Posted July. 16, 2005 03:05,   


The Uri party has decided to ask President Roh Moo-hyun to grant mass amnesty to a total of 6.5 million people to mark the 60th anniversary of the nation’s liberation from Japanese colonial rule on August 15.

Park Byung-seok, head of a planning committee, said in a press conference in the headquarters of the party in Yeongdeungpo-gu, Seoul, “In order to promote national unity and inject vitality into the economy, we decided to ask for mass amnesty including special amnesty to four million people, and general amnesty or similar measures to general amnesty to 2.5 million people.”

If mass amnesty were granted to 6.5 million people, it would be the second biggest amnesty in Korea’s history. During the Kim Young-sam administration in 1995, some seven million people were granted amnesty.

The Uri Party decided to request for the special amnesty for those who committed minor offences among ordinary people’s daily lives, for example, those who committed misdemeanors, violated administrative regulations and infringements of the Food Sanitation Act, and also to public safety offenders and election criminals prior to the 16th general election.

The party also decided to push for amnesty to 3.66 million people who received administrative punishments such as the suspension of one’s driver’s license, cancellation of a license and demerit points due to the violation of road traffic laws.

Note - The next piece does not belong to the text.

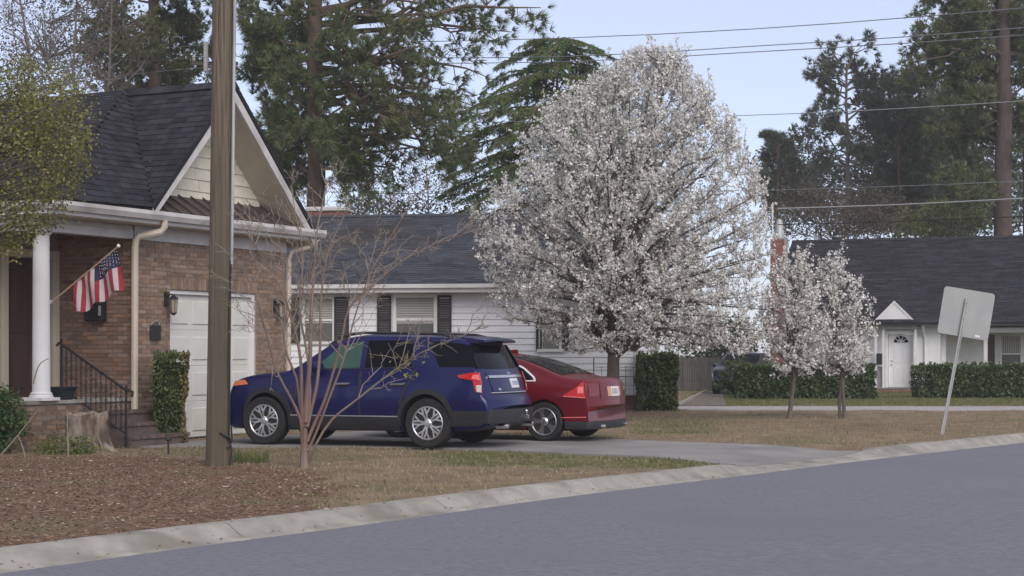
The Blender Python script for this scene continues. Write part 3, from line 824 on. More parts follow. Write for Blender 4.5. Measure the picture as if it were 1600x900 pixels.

However, those who were punished with the suspension of a driver’s license and the cancellation of a driver’s license due to drunk driving, whose numbers are 55,000 and 18,000, respectively, criminals who used their cars to commit crimes, hit and-run car drivers, mentally deranged people and those who faked a driver’s license are excluded from the amnesty.

Park said, “After some examination, we will decide within the month whether we will ask the president for the granting of amnesty to politicians who received illegal presidential election money.”

He added, “Public servants who were involved in scandals, businessmen including venture businessmen and politicians might be subject to the mass amnesty, but it has not been decided yet,” suggesting that the party is considering asking for the amnesty to politicians who have received bribes.

When asked about the scope of the recipients of the general amnesty, the Uri Party replied that the subjects will be those who have been punished by a penalty of less than five years prior to the upcoming August 10 due to the violation of minor administrative laws such as the homeland reserve forces establishment law, the civil defense basic law, the resident registration law, the labor standard law, the state pension law, the atmospheric environment preservation act and the water quality preservation law. However, the party gave no detail on the number of people involved with each of these laws.

The president can grant special amnesty after deliberation of the State Council according to the report to a superior by the Minister of Justice, and a general amnesty requires the consent of the National Assembly.

Park said, “The session of the National Assembly before our country’s liberation day is not planned, but the general amnesty in 1995 was promulgated on December 2.” He said that on August 15, the party would examine the measure to declare the mass amnesty, and after that, make it public and seek the consent of the National Assembly.

However, it seems there will be a controversy over whether the measure of “declaring the amnesty first and seeking the consent of the National Assembly later” is proper or not.

Regarding possible controversy over the measure, Choi In-ho, a deputy spokesperson of Cheong Wa Dae, said, “When the Uri party formally asks for the amnesty, Cheong Wa Dae will examine it specifically, but the scope of the amnesty has yet to be determined.”